THE islanders are descendants of sailors who took part in the Mutiny on the Bounty in 1790.
Pitcairn was colonised by nine mutinous sailors from the crew of the Bounty led by Fletcher Christian.
They arrived from Tahiti along with 18 Polynesians.
Their story has been retold a number of times on the silver screen, including in the 1962 film Mutiny on the Bounty starring Marlon Brando and Trevor Howard.
Since 2004 a social worker has been paid for on the island, which is less than three miles wide, after a sex scandal was exposed involving six men, including the former mayor, being charged with the rape of children as young as seven.
Seven men living on the island and six living abroad would be charged with sexual activity with children.
This accounted for almost a third of the island's male population.
In 2010 the mayor of the Island was charged with 25 counts of possessing indecent images of children and following these two scnadals any child under 16 wishing to visit the island must make an "entry clearance application".
The Foreign office does not allow their staff based on the island to take their children with them.
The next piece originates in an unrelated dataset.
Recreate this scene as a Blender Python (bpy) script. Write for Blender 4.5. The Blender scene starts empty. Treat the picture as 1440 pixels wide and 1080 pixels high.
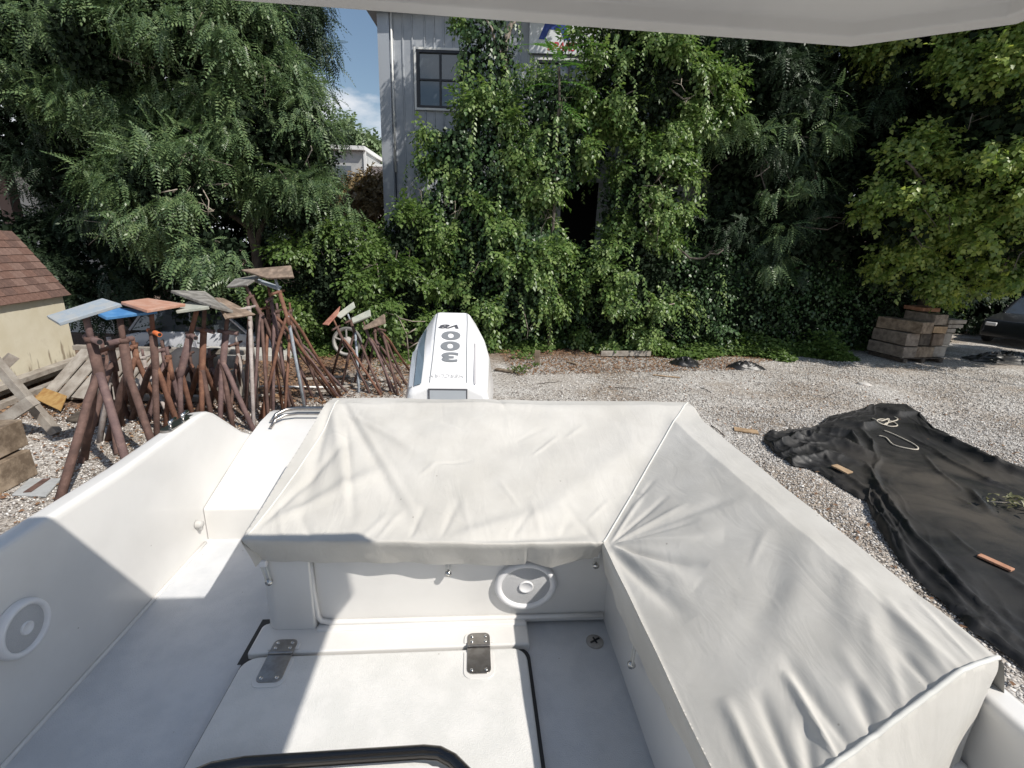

Latest estimates for the island's population put it at 49 people.
Archaeologists think the first settlers lived on the island as late as the 15th centuary but over time exhausted natural resources and eventually caused a civil war between the islanders, tragically causing the human populations to die out.
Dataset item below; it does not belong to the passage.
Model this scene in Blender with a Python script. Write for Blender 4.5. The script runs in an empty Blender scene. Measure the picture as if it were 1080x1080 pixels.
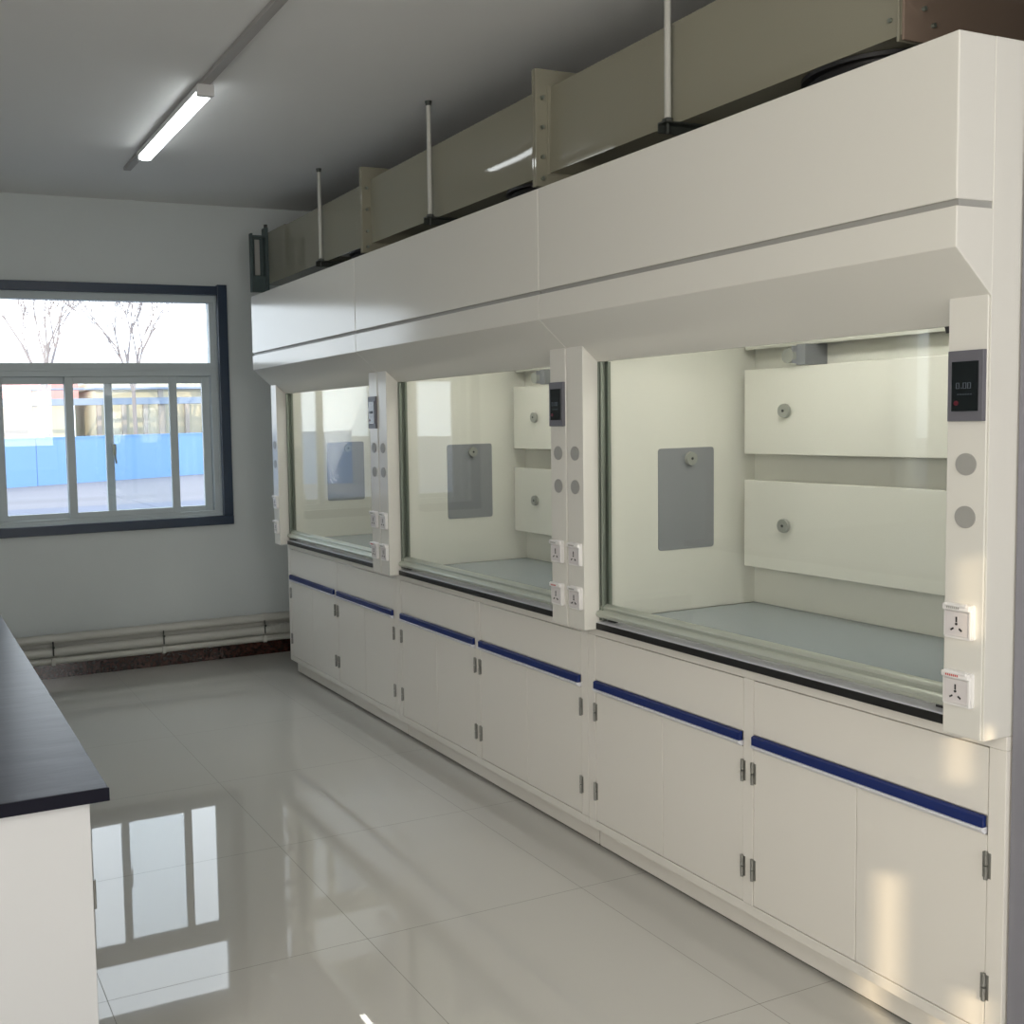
import bpy, bmesh, math, random
from mathutils import Vector, Matrix
random.seed(4)
S = bpy.context.scene
COL = S.collection

# ------------------------------------------------------------------ camera
cam_data = bpy.data.cameras.new('camera')
cam = bpy.data.objects.new('camera', cam_data)
COL.objects.link(cam)
S.camera = cam
YAW, PITCH, ROLL = -.4117, -.0709, -.0241
fw = Vector((-math.sin(YAW) * math.cos(PITCH), math.cos(YAW) * math.cos(PITCH), math.sin(PITCH)))
rt = Vector((math.cos(YAW), math.sin(YAW), 0))
up = rt.cross(fw)
r2 = rt * math.cos(ROLL) + up * math.sin(ROLL)
u2 = -rt * math.sin(ROLL) + up * math.cos(ROLL)
cam.matrix_world = Matrix(((r2.x, u2.x, -fw.x, -2.2618), (r2.y, u2.y, -fw.y, -1.5334),
                           (r2.z, u2.z, -fw.z, 1.5683), (0, 0, 0, 1)))
cam_data.sensor_width = 36
cam_data.lens = 1110.25 / 1080 * 36
cam_data.shift_x = (540 - 368.7) / 1080
cam_data.shift_y = (525.2 - 540) / 1080
cam_data.clip_start = .05
cam_data.clip_end = 500

# ------------------------------------------------------------------ view, world, lights
S.view_settings.view_transform = 'Standard'
S.view_settings.look = 'None'
S.view_settings.gamma = 1
S.view_settings.use_curve_mapping = False
S.view_settings.exposure = 0.85

W = bpy.data.worlds.new('world'); S.world = W; W.use_nodes = True
bg = W.node_tree.nodes['Background']
bg.inputs[0].default_value = (.88, .94, 1, 1)
bg.inputs[1].default_value = 2.2

def area(name, loc, direction, sx, sy, power, col):
    l = bpy.data.lights.new(name, 'AREA'); l.shape = 'RECTANGLE'; l.size = sx; l.size_y = sy
    l.energy = power; l.color = col
    o = bpy.data.objects.new(name, l); COL.objects.link(o); o.location = loc
    o.rotation_euler = Vector(direction).to_track_quat('-Z', 'Z').to_euler()
    return o
# area lights added before the solid back and left walls, as unseen window daylight
area('daylight_fill_back', (-.9, -3.56, 1.75), (0, 1, -.05), 1.7, 1.4, 28, (1, .98, .96))
area('daylight_fill_left', (-3.91, -2.0, 1.6), (1, .1, -.1), 2.2, 1.5, 82, (1, .93, .84))

sun_d = bpy.data.lights.new('sun', 'SUN'); sun_d.energy = 2.2; sun_d.angle = math.radians(.5); sun_d.color = (1, .78, .5)
sun = bpy.data.objects.new('sun', sun_d); COL.objects.link(sun)
SUN = Vector((.45, .85, -.25))   # low winter sun from behind the camera
sun.rotation_euler = SUN.to_track_quat('-Z', 'Y').to_euler()

# ------------------------------------------------------------------ materials
def mat(name, col, rough=.5, metal=0., spec=.5, noise=0., nscale=6., bump=0., bscale=40., coat=0., emit=None, es=0., stretch=(1, 1, 1)):
    m = bpy.data.materials.new(name); m.use_nodes = True
    nt = m.node_tree; b = nt.nodes['Principled BSDF']
    b.inputs['Base Color'].default_value = (*col, 1)
    b.inputs['Roughness'].default_value = rough
    b.inputs['Metallic'].default_value = metal
    b.inputs['Specular IOR Level'].default_value = spec
    b.inputs['Coat Weight'].default_value = coat
    b.inputs['Coat Roughness'].default_value = .05
    if emit: b.inputs['Emission Color'].default_value = (*emit, 1); b.inputs['Emission Strength'].default_value = es
    tc = nt.nodes.new('ShaderNodeTexCoord'); mp = nt.nodes.new('ShaderNodeMapping')
    mp.inputs['Scale'].default_value = stretch
    nt.links.new(tc.outputs['Object'], mp.inputs[0])
    if noise:
        n = nt.nodes.new('ShaderNodeTexNoise'); n.inputs['Scale'].default_value = nscale; n.inputs['Detail'].default_value = 4
        nt.links.new(mp.outputs[0], n.inputs[0])
        r = nt.nodes.new('ShaderNodeMix'); r.data_type = 'RGBA'
        r.inputs[6].default_value = (*[c * (1 - noise) for c in col], 1)
        r.inputs[7].default_value = (*[min(1, c * (1 + noise)) for c in col], 1)
        nt.links.new(n.outputs['Fac'], r.inputs[0]); nt.links.new(r.outputs[2], b.inputs['Base Color'])
    if bump:
        n = nt.nodes.new('ShaderNodeTexNoise'); n.inputs['Scale'].default_value = bscale; n.inputs['Detail'].default_value = 3
        nt.links.new(mp.outputs[0], n.inputs[0])
        bp = nt.nodes.new('ShaderNodeBump'); bp.inputs['Strength'].default_value = bump; bp.inputs['Distance'].default_value = .01
        nt.links.new(n.outputs['Fac'], bp.inputs['Height']); nt.links.new(bp.outputs[0], b.inputs['Normal'])
    return m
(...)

The Pacific islands were then rediscovered by the Portuguese explorer Pedro Fernandes de Queiros sailing for the Spanish crown on 26 January 1606 originally naming Pitcairn La Encarnacion.
The island was renamed by the British after it was spotted by the crew of HMS swallow in 1767. It was named after a 15-year-old Midshipman, Robert Pitcairn, who was the first to spot the island. Pitcairn was properly settled by some of the mutiners from HMS bounty in 1790.
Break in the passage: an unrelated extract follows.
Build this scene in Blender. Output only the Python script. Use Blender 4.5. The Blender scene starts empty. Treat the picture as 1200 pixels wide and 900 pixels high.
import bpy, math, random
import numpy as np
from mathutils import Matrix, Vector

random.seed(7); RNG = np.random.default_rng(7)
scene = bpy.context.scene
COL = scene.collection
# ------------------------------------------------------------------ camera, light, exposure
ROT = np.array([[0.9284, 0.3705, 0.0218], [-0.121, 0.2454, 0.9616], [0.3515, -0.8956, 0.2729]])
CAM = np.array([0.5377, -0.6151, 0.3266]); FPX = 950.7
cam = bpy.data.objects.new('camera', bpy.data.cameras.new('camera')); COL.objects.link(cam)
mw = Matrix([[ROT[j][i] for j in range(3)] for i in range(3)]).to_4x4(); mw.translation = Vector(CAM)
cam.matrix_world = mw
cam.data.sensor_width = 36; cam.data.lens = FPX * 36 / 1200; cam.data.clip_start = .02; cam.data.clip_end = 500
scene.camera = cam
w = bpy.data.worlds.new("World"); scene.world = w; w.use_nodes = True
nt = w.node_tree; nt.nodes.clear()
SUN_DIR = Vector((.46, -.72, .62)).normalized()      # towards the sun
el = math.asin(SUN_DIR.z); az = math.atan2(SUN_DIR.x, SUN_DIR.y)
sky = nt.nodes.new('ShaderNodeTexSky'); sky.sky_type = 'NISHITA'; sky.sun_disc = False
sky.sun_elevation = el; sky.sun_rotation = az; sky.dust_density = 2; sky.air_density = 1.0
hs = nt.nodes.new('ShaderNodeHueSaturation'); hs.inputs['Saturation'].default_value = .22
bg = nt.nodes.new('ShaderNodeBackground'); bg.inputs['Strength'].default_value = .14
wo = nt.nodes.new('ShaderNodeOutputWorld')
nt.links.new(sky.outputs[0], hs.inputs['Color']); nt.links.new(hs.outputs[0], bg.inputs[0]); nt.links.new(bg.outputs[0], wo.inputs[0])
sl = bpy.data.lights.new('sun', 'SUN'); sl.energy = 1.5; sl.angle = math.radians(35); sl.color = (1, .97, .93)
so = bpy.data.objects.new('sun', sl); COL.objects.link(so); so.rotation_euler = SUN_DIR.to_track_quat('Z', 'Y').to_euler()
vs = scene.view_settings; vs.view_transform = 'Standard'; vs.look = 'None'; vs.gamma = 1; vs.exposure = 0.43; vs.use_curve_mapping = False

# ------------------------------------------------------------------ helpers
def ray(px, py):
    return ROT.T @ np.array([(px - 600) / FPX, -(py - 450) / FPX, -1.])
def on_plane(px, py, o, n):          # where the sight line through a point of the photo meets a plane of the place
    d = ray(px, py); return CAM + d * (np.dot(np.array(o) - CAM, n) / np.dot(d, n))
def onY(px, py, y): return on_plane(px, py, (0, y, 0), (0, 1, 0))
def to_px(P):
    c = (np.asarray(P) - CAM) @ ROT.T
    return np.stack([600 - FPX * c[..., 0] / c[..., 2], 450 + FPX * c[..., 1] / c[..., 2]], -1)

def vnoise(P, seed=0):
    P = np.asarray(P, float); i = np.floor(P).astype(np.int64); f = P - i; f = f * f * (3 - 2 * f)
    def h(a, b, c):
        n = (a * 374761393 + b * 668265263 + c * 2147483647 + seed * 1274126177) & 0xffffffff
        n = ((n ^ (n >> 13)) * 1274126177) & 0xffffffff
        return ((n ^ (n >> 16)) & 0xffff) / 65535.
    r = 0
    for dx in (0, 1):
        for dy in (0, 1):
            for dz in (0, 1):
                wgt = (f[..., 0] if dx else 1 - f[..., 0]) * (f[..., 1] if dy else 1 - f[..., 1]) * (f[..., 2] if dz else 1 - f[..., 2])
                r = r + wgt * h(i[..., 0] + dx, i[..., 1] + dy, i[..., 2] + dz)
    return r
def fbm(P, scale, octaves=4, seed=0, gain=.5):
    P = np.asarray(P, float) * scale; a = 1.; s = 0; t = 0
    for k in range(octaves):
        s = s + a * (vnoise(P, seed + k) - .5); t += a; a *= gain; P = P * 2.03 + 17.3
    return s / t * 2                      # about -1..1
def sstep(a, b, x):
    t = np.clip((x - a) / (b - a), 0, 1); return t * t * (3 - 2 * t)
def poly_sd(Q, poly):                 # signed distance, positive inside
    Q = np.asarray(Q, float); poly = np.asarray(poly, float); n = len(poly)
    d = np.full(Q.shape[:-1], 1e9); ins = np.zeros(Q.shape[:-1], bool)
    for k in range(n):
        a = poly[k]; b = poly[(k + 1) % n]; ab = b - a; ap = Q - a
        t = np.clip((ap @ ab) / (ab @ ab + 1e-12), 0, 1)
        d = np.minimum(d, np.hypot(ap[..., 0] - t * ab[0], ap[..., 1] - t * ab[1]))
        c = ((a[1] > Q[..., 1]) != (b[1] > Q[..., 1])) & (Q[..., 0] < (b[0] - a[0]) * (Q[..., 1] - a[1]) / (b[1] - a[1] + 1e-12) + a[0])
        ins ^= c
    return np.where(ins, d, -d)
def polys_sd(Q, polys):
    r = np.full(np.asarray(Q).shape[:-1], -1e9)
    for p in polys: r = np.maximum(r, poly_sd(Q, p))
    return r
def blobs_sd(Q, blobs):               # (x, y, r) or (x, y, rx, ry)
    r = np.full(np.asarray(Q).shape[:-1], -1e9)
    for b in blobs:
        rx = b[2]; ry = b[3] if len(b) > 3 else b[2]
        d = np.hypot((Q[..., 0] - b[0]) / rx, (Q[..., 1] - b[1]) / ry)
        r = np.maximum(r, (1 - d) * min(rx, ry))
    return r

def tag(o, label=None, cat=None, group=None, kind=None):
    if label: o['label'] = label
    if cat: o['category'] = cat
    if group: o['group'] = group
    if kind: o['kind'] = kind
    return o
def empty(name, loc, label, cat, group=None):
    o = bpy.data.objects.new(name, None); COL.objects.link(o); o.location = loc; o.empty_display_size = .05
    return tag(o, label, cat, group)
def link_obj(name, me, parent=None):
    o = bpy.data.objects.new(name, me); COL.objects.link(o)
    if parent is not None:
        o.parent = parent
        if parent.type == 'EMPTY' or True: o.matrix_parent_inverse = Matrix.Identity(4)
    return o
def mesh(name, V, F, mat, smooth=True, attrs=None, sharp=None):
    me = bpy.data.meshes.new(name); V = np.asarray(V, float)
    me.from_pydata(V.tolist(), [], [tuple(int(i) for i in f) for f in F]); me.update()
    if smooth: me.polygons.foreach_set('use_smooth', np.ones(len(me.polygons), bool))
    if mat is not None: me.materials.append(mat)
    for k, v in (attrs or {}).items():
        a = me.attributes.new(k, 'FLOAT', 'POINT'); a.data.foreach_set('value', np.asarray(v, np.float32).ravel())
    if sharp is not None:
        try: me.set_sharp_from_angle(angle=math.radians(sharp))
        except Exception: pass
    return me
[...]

The mutiny occured when angry crew set their captain, William Bligh adrift on 28 April 1789 in the south Pacific and the island was settled again the following year Another five years would pass before the settlers would see another ship from the island but it did not approach.
Pitcairn became a British Colony in 1838 and was eventually converted to the Seventh-day Adventist branch of Christianity druing the centuary.